Un famoso cuento de Christian Andersen relata la historia de un rey que estaba siempre preocupado por su apariencia, al que dos charlatanes le ofrecieron fabricarle un traje espectacular que solo podría ser visto por aquel que no fuera estúpido o incapaz para su cargo. Para asegurarse, el monarca manda a sus hombres de confianza a observar mientras preparaban la vestimenta quienes, para no contradecirlo ni tampoco admitir su torpeza, hasta la elogiaron, a pesar de no verla.

Llegado el día y ante el pueblo que conocía de la advertencia, desfiló orondamente con la obra fingida recibiendo los vítores de los espectadores que lo alababan para no denotar ignorancia, hasta que un niño en su inocencia exclamó: “¡Pero si va desnudo!”. A partir de ese momento, todos se percataron de su error y admitieron que ciertamente no llevaba nada puesto.
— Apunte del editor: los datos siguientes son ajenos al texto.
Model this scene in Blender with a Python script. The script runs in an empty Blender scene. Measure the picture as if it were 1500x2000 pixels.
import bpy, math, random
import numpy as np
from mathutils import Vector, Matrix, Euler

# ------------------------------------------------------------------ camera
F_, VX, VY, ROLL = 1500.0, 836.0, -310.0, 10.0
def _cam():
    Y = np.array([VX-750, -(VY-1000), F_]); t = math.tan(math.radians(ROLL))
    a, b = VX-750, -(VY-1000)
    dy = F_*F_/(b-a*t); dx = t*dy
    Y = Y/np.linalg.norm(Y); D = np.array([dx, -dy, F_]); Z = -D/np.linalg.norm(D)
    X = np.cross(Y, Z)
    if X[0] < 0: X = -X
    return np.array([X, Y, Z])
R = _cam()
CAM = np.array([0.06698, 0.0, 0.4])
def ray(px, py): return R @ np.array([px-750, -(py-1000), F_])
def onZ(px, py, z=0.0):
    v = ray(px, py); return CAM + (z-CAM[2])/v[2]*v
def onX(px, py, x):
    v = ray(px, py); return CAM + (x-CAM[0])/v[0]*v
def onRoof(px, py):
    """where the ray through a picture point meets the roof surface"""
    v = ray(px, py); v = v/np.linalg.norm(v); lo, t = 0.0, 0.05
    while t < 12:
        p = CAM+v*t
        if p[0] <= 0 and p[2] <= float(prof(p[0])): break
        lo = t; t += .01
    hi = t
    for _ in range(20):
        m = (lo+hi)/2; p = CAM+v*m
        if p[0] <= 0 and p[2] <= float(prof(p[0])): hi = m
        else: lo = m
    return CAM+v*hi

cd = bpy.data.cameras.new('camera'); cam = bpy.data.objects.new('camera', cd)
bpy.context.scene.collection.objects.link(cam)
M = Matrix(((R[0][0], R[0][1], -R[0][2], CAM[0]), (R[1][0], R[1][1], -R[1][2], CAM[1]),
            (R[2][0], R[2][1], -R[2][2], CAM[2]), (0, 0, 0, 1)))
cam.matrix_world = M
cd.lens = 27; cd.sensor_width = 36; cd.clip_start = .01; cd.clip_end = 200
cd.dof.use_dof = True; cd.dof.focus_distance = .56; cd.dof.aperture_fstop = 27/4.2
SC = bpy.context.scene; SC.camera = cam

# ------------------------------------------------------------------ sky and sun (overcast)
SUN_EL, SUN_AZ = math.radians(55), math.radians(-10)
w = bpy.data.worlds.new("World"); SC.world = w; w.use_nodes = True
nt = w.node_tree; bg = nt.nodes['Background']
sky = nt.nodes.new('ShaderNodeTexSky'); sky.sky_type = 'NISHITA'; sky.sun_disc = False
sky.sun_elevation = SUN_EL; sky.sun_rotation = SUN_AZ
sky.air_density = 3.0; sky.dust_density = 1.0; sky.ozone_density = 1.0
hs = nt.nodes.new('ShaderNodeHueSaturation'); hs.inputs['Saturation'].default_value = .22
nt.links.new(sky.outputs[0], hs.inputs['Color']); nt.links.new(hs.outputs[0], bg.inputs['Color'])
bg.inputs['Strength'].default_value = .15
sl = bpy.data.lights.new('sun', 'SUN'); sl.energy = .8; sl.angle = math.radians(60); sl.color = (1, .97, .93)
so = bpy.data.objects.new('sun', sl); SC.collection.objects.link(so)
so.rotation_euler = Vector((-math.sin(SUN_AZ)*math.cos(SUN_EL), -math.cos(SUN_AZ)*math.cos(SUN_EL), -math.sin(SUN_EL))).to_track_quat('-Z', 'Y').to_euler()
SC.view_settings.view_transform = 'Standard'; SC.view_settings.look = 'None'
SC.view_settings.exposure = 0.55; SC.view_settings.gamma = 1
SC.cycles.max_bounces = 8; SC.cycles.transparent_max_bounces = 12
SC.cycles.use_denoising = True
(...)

Sólo bastó una voz que se atreviera a mostrar la realidad.

Y es que habrá mentiras piadosas, mentiras blancas, medias verdades, realidades disfrazadas o acomodaticias; pero, al final, no corresponden a lo auténtico. Una falsedad repetida muchas veces no por eso se hace verdadera. Por más versiones repetidas entre múltiples emisores e interlocutores, su exageración o constante réplica no las convierte en ciertas, pero sí en calumnias, libelos o lisonjas.
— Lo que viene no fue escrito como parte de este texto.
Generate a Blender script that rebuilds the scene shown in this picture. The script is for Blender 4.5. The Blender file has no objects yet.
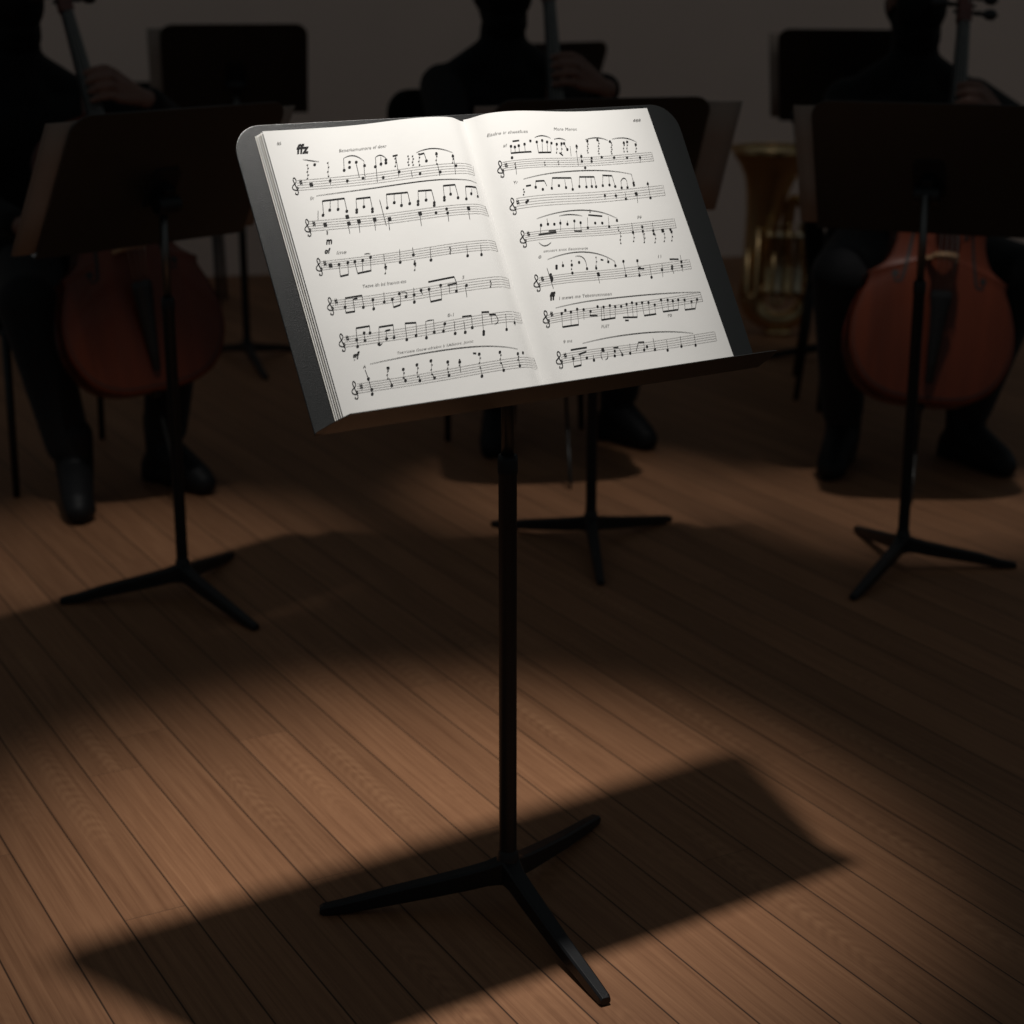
import bpy, bmesh, math, random
from mathutils import Vector as V, Matrix as MX
random.seed(4)
scene = bpy.context.scene
COL = scene.collection

# ------------------------------------------------------------------ helpers
def link(o, parent=None):
    COL.objects.link(o)
    if parent: o.parent = parent
    return o

def tag(o, label=None, cat=None, group=None, kind=None):
    if label: o['label'] = label
    if cat: o['category'] = cat
    if group: o['group'] = group
    if kind: o['kind'] = kind
    return o

def empty(name, loc, label, cat, group=None, mat=None):
    o = bpy.data.objects.new(name, None)
    o.empty_display_size = .05
    link(o)
    if mat is not None: o.matrix_world = mat
    else: o.location = loc
    return tag(o, label, cat, group)

def obj(name, bm, material, parent=None, smooth=True, bevel=0, mx=None, sub=0):
    """link one bmesh as one mesh object"""
    if mx is not None: bm.transform(mx)
    bmesh.ops.recalc_face_normals(bm, faces=bm.faces[:])
    me = bpy.data.meshes.new(name); bm.to_mesh(me); bm.free()
    for m in (material if isinstance(material, (list, tuple)) else [material]): me.materials.append(m)
    for p in me.polygons: p.use_smooth = smooth
    o = link(bpy.data.objects.new(name, me), parent)
    if bevel:
        b = o.modifiers.new('bevel', 'BEVEL'); b.width = bevel; b.segments = 2; b.limit_method = 'ANGLE'; b.angle_limit = .6
    if sub:
        s = o.modifiers.new('sub', 'SUBSURF'); s.levels = sub; s.render_levels = sub
    if smooth and not sub:
        w = o.modifiers.new('wn', 'WEIGHTED_NORMAL') if bevel else None
    return o

def box(bm, c, size, mx=None):
    r = bmesh.ops.create_cube(bm, size=1)['verts']
    m = MX.Translation(V(c)) @ MX.Diagonal((*size, 1))
    if mx is not None: m = mx @ m
    bmesh.ops.transform(bm, matrix=m, verts=r); return r

def frame_for(t, ref=None):
    t = t.normalized()
    a = ref or (V((0, 0, 1)) if abs(t.z) < .9 else V((1, 0, 0)))
    x = a.cross(t).normalized(); return x, t.cross(x).normalized()

def tube(bm, pts, rad, seg=12, cap=True, sx=1.0, sy=1.0, ref=None):
    pts = [V(p) for p in pts]
    if not isinstance(rad, (list, tuple)): rad = [rad] * len(pts)
    rings = []; x = None
    for i, p in enumerate(pts):
        t = (pts[min(i + 1, len(pts) - 1)] - pts[max(i - 1, 0)]).normalized()
        if x is None: x, y = frame_for(t, ref)
        else:
            x = (x - t * x.dot(t)).normalized(); y = t.cross(x).normalized()
        rings.append([bm.verts.new(p + rad[i] * (sx * math.cos(k * 2 * math.pi / seg) * x + sy * math.sin(k * 2 * math.pi / seg) * y)) for k in range(seg)])
    for a, b in zip(rings, rings[1:]):
        for k in range(seg): bm.faces.new((a[k], a[(k + 1) % seg], b[(k + 1) % seg], b[k]))
    if cap:
        bm.faces.new(rings[0][::-1]); bm.faces.new(rings[-1])

def lathe(bm, prof, seg=32, mx=None, cap=True):
    """profile of (radius, z)"""
    rings = []
    for r, z in prof:
        rings.append([bm.verts.new((r * math.cos(k * 2 * math.pi / seg), r * math.sin(k * 2 * math.pi / seg), z)) for k in range(seg)])
    for a, b in zip(rings, rings[1:]):
        for k in range(seg): bm.faces.new((a[k], a[(k + 1) % seg], b[(k + 1) % seg], b[k]))
    if cap:
        bm.faces.new(rings[0][::-1]); bm.faces.new(rings[-1])
    if mx is not None: bmesh.ops.transform(bm, matrix=mx, verts=[v for r in rings for v in r])

def prism(bm, outline, z0, z1, mx=None):
    """outline in (x, y), extruded along z"""
    a = [bm.verts.new((x, y, z0)) for x, y in outline]; b = [bm.verts.new((x, y, z1)) for x, y in outline]
    n = len(a)
    bm.faces.new(a[::-1]); bm.faces.new(b)
    for k in range(n): bm.faces.new((a[k], a[(k + 1) % n], b[(k + 1) % n], b[k]))
    if mx is not None: bmesh.ops.transform(bm, matrix=mx, verts=a + b)

def basis(o, x, y, z):
    m = MX((x, y, z)).transposed().to_4x4(); m.translation = o; return m

def spline(pts, n=8, closed=False):
    """Catmull-Rom through tuples"""
    out = []; N = len(pts)
    rng = range(N) if closed else range(N - 1)
    for i in rng:
        if closed: p = [pts[(i + k) % N] for k in (-1, 0, 1, 2)]
        else: p = [pts[max(0, i - 1)], pts[i], pts[i + 1], pts[min(N - 1, i + 2)]]
        for k in range(n):
            t = k / n
            out.append(tuple(.5 * (2 * b + (c - a) * t + (2 * a - 5 * b + 4 * c - d) * t * t + (3 * b - a - 3 * c + d) * t ** 3) for a, b, c, d in zip(*p)))
    if not closed: out.append(tuple(pts[-1]))
    return out

# ------------------------------------------------------------------ materials
def mat(name, color, rough=.5, metal=0, spec=.5, bump=0, bscale=300, var=0, vscale=8, coat=0, stretch=None, sheen=0):
    m = bpy.data.materials.new(name); m.use_nodes = True
    nt = m.node_tree; N = nt.nodes; b = N['Principled BSDF']
    b.inputs['Base Color'].default_value = (*color, 1); b.inputs['Roughness'].default_value = rough
    b.inputs['Metallic'].default_value = metal; b.inputs['Specular IOR Level'].default_value = spec
    b.inputs['Coat Weight'].default_value = coat; b.inputs['Sheen Weight'].default_value = sheen
    tc = N.new('ShaderNodeTexCoord'); src = tc.outputs['Object']
    if stretch:
        mp = N.new('ShaderNodeMapping'); mp.inputs['Scale'].default_value = stretch
        nt.links.new(src, mp.inputs['Vector']); src = mp.outputs['Vector']
    if var:
        n = N.new('ShaderNodeTexNoise'); n.inputs['Scale'].default_value = vscale; n.inputs['Detail'].default_value = 5
        nt.links.new(src, n.inputs['Vector'])
        r = N.new('ShaderNodeMapRange'); r.inputs['From Min'].default_value = .3; r.inputs['From Max'].default_value = .7
        r.inputs['To Min'].default_value = 1 - var; r.inputs['To Max'].default_value = 1 + var
        nt.links.new(n.outputs['Fac'], r.inputs['Value'])
        x = N.new('ShaderNodeVectorMath'); x.operation = 'SCALE'; x.inputs[0].default_value = color
        nt.links.new(r.outputs['Result'], x.inputs['Scale']); nt.links.new(x.outputs['Vector'], b.inputs['Base Color'])
    if bump:
        n = N.new('ShaderNodeTexNoise'); n.inputs['Scale'].default_value = bscale; n.inputs['Detail'].default_value = 3
        nt.links.new(src, n.inputs['Vector'])
        bp = N.new('ShaderNodeBump'); bp.inputs['Strength'].default_value = bump; bp.inputs['Distance'].default_value = .002
        nt.links.new(n.outputs['Fac'], bp.inputs['Height']); nt.links.new(bp.outputs['Normal'], b.inputs['Normal'])
    return m

M_DESK = mat('powder_coated_metal', (.006, .006, .0056), .37, 0, .95, .22, 900)
M_STEEL = mat('black_steel', (.008, .008, .009), .45, 0, .38, .1, 400)
M_TUBE = mat('dull_chrome', (.16, .155, .15), .4, 1)
M_TUBE_DARK = mat('blackened_steel_tube', (.02, .02, .019), .4, .3)
M_PAPER = mat('music_paper', (.70, .688, .665), .75, 0, .2, .05, 60, .012, 20)
M_PAPER_EDGE = mat('page_edges', (.62, .60, .56), .8, 0, .1)
M_INK = mat('printing_ink', (.016, .015, .015), .7, 0, .2)
M_INK_GREY = mat('small_print_ink', (.16, .155, .15), .8, 0, .1)
M_STAFF = mat('staff_line_ink', (.26, .25, .24), .8, 0, .1)
M_BOOKBACK = mat('buff_paper', (.34, .275, .235), .85, 0, .15, 0, 1, .05, 6)
M_SUIT = mat('black_wool', (.0045, .0045, .005), .85, 0, .2, .3, 500, 0, 1, 0, None, .05)
M_TROUSER = mat('black_trouser_cloth', (.007, .007, .0085), .8, 0, .25, .3, 500, 0, 1, 0, None, .1)
M_SHOE = mat('black_leather', (.008, .008, .009), .58, 0, .28)
M_SKIN = mat('skin', (.18, .098, .075), .55, 0, .35, .15, 220, .08, 25)
M_HAIR = mat('black_hair', (.003, .003, .003), .7, 0, .2, .6, 160, 0, 1, 0, (1, 1, .15))
M_VARNISH = mat('cello_varnish', (.110, .019, .005), .45, 0, .35, .05, 90, .22, 7, .12, (3, 3, .35))
M_RIBWOOD = mat('flamed_maple', (.085, .014, .005), .35, 0, .5, .05, 90, .35, 22, .35, (.4, .4, 2.2))
M_EBONY = mat('ebony', (.010, .0095, .010), .38, 0, .5)
M_PURFLING = mat('dark_inlay', (.01, .006, .005), .6)
M_BRIDGE = mat('pale_maple', (.40, .24, .13), .6)
M_STRING = mat('wound_string', (.35, .34, .32), .35, 1)
M_BRASS = mat('lacquered_brass', (.66, .47, .25), .27, 1, .5, .03, 30, .12, 6)
M_SILVER = mat('valve_plate', (.50, .42, .30), .3, 1)
M_CHAIR = mat('black_chair_metal', (.008, .008, .008), .4, .2)
M_PAD = mat('black_seat_fabric', (.007, .007, .007), .9, 0, .2, .3, 400)
M_RUBBER = mat('black_rubber', (.012, .012, .012), .8)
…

Aunque una situación inexistente fuera creída por incautos o reproducida por maliciosos, divulgar de lo que no se tiene certeza es convertir algo que no habrá pasado en un evento con visos de haber ocurrido.

Detener la vorágine del embuste solo se logra con el muro de la sinceridad y la valentía que debe tenerse para afrontarlo, es suficiente con no hacer rodar más el hilo y resistirse al entusiasmo de hacer resonancia de lo que nunca se ha comprobado.
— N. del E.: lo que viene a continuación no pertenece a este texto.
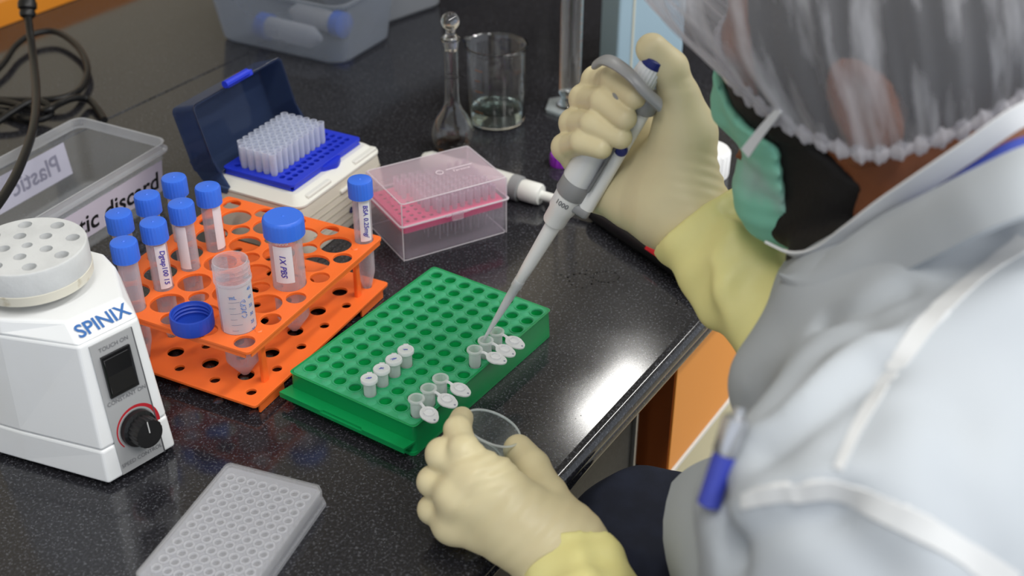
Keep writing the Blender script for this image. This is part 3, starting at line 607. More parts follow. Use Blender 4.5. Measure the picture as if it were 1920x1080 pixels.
# ---------------------------------------------------------------- black cable
M_cab = mat('black_cable', '0e0e10', 0.4)
g = G()
hang = [(-0.5831, 1.4678, 0.1518), (-0.5816, 1.4402, 0.1088), (-0.5648, 1.3876, 0.0827), (-0.5254, 1.2772, 0.0774), (-0.4904, 1.1640, 0.0862), (-0.4719, 1.0719, 0.0909), (-0.4628, 1.0038, 0.0959), (-0.4562, 0.9261, 0.1045)]
g.tube(spline(hang, 8), 0.0045, 12)
pc = g.build('power_cord', M_cab); 
rt_ = thing('power_cable', 'black power cable with a moulded plug hanging at the left over the clear box', 'cable', (0, 0, 0)); pc.parent = rt_
g = G(); a, b_ = V3((-0.5837, 1.4678, 0.1518)), V3((-0.5816, 1.4353, 0.1013)); d = (b_-a)
g.tube([a, a+d*0.55, a+d*0.60, a+d*0.64, a+d*0.70, a+d*0.80, a+d*0.84, a+d*0.90, a+d*0.96, a+d*1.0], [0.0115, 0.0115, 0.0095, 0.0095, 0.0110, 0.0110, 0.0085, 0.0095, 0.0090, 0.006], 14); g.build('plug', M_cab, rt_)
loop = [(-0.6634, 1.3027, 0.0060), (-0.6639, 1.4415, 0.0080), (-0.6583, 1.5131, 0.0100), (-0.6603, 1.5718, 0.0120), (-0.6496, 1.6095, 0.0130), (-0.6211, 1.6176, 0.0130), (-0.5767, 1.5670, 0.0120), (-0.5451, 1.5002, 0.0100), (-0.5363, 1.4475, 0.0080), (-0.5421, 1.4094, 0.0120), (-0.5633, 1.3983, 0.0120), (-0.5988, 1.4053, 0.0080), (-0.6669, 1.4123, 0.0060),
        (-0.6981, 1.4079, 0.0050), (-0.6599, 1.3927, 0.0050), (-0.6160, 1.3778, 0.0050), (-0.5835, 1.3580, 0.0060), (-0.5570, 1.3467, 0.0100), (-0.5465, 1.3559, 0.0140), (-0.5549, 1.3712, 0.0180), (-0.5756, 1.3802, 0.0180), (-0.5937, 1.3555, 0.0140), (-0.6122, 1.3314, 0.0060), (-0.6266, 1.3022, 0.0050),
        (-0.6692, 1.3330, 0.0050), (-0.6763, 1.3849, 0.0050), (-0.6515, 1.4052, 0.0050), (-0.6246, 1.4041, 0.0070), (-0.5826, 1.3781, 0.0120), (-0.5467, 1.3475, 0.0220), (-0.5397, 1.3684, 0.0200), (-0.5291, 1.3943, 0.0160), (-0.5182, 1.4076, 0.0080), (-0.5003, 1.3843, 0.0060), (-0.4845, 1.3565, 0.0050)]
g = G(); g.tube(spline(loop, 10), 0.0042, 12); o = g.build('coiled_cable', M_cab); tag(o, 'black cable coiled in loops on the worktop behind the clear box', 'cable')

# ---------------------------------------------------------------- cream tip box with smoked lid
EP_Y = math.radians(62.56); EP_O = V3((-0.213, 1.0719, 0.0))
M_cr = mat('cream_plastic', 'cfcabb', 0.45); M_crl = mat('cream_rim', 'e2e1d9', 0.4); M_tray = mat('royal_blue_tray', '2036c8', 0.4)
M_smoke = film('smoked_blue', '92a4c4', '56688f', 0.20, 0.40, 0.05, 0.4)
ep = thing('tip_box', 'cream pipette tip box with a royal blue tray and an open smoked lid', 'pipette tip box', EP_O, EP_Y)
g = G(); Rb = lambda d0, d1, r: rrect(-0.012-d0, 0.131+d0, -0.016-d1, 0.098+d1, r, 6)
loft(g, [ring(Rb(0.004, 0.006, 0.012), 0.0008), ring(Rb(0.004, 0.006, 0.012), 0.004), ring(Rb(0.0015, 0.002, 0.011), 0.040), ring(Rb(0.0, 0.0, 0.010), 0.052)], cap0=True, cap1=True)
g.build('box_body', M_cr, ep)
g = G()
for k in range(5):
    zz = 0.010+0.0075*k; d = 0.0068-0.0044*(zz-0.004)/0.036; g.box(0.0, 0.126, -0.016-d-0.0003, -0.016-d+0.0004, zz, zz+0.0004)
g.build('ribs', mat('cream_shadow_line', 'b8b2a2', 0.5), ep)
g = G(); loft(g, [ring(Rb(0.0, 0.0, 0.010), 0.0521), ring(Rb(0.0012, 0.0012, 0.011), 0.0530), ring(Rb(0.0012, 0.0012, 0.011), 0.0550), ring(Rb(-0.001, -0.001, 0.010), 0.0562), ring(rrect(-0.004, 0.123, -0.006, 0.090, 0.005, 6), 0.0625), ring(rrect(-0.002, 0.121, -0.004, 0.088, 0.005, 6), 0.0625)], cap0=True, cap1=True)
g.build('box_rim', M_crl, ep)
g = G(); tips = [(0.0103+0.009*i, 0.0108+0.009*j, 0.0036) for i in range(12) for j in range(8)]
g.plate(rrect(0.0, 0.1195, 0.0, 0.0847, 0.004, 5), tips, 0.0668, 0.0700, 0.0005, 18)
g.box(0.0005, 0.119, 0.0005, 0.0842, 0.0628, 0.0634)
for q in ((0.0008, 0.0, 0.0, 0.0847), (0.1187, 0.0, 0.0, 0.0847)): g.box(q[0]-0.0006, q[0]+0.0006, 0.003, 0.082, 0.0630, 0.0685)
for y in (0.0008, 0.0839): g.box(0.003, 0.1165, y-0.0006, y+0.0006, 0.0630, 0.0685)
g.build('tip_tray', M_tray, ep)
g = G(); P = [(0.048+0.034*k/12, -0.0075*math.sin(PI*k/12)) for k in range(13)]
g.prism([(x, 0.001) for x in (0.082, 0.048)]+P[1:-1], 0.0565, 0.0672); g.build('tray_latch', M_tray, ep)
for k in range(8): pass
for x0_, x1_ in ((0.004, 0.044), (0.086, 0.126)):
    g = G(); g.box(x0_, x1_, -0.0150, -0.0075, 0.0560, 0.0600, 0.0012); g.build('rim_ledge', M_crl, ep)
g = G(); g.box(0.052, 0.080, -0.0205, -0.0165, 0.040, 0.0445, 0.0015); g.build('latch_pad', M_crl, ep)
g = G(); fy = lambda z: -0.0232+0.0044*(z-0.004)/0.036*1.0
g.text('eppendorf', 0.0125, lambda x, y: V3((0.060+x, fy(0.0185+y)-0.0003, 0.0185+y)), bold=0.00035, shear=0.1, align='LEFT')
g.build('maker_lettering', mat('navy_print', '232a66', 0.5), ep)
g = G()
g.box(0.074, 0.098, fy(0.033)-0.0006, fy(0.033)-0.0001, 0.0322, 0.0334)
g.tube([(0.078, fy(0.029)-0.0003, 0.0305), (0.076, fy(0.027)-0.0003, 0.0275), (0.079, fy(0.026)-0.0003, 0.0262), (0.083, fy(0.026)-0.0003, 0.0270)], 0.0006, 6, flat=0.5)
g.build('maker_mark', mat('grey_navy_print', '6a6c88', 0.5), ep)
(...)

Oír lo que se quiere de quienes dirán lo que convenga es un acto, más que de evasión, de cobardía, comodidad y desidia para cerrar los ojos ante lo evidente. Por eso, todo detentador de algún poder debe detenerse, bajarse de su pedestal y colocarse al nivel del niño porque solo este -y no sus adláteres- le dirá francamente: “¡Estás desnudo!”. El infante no tendrá reparos en decirlo, está en que el otro esté dispuesto a escucharlo.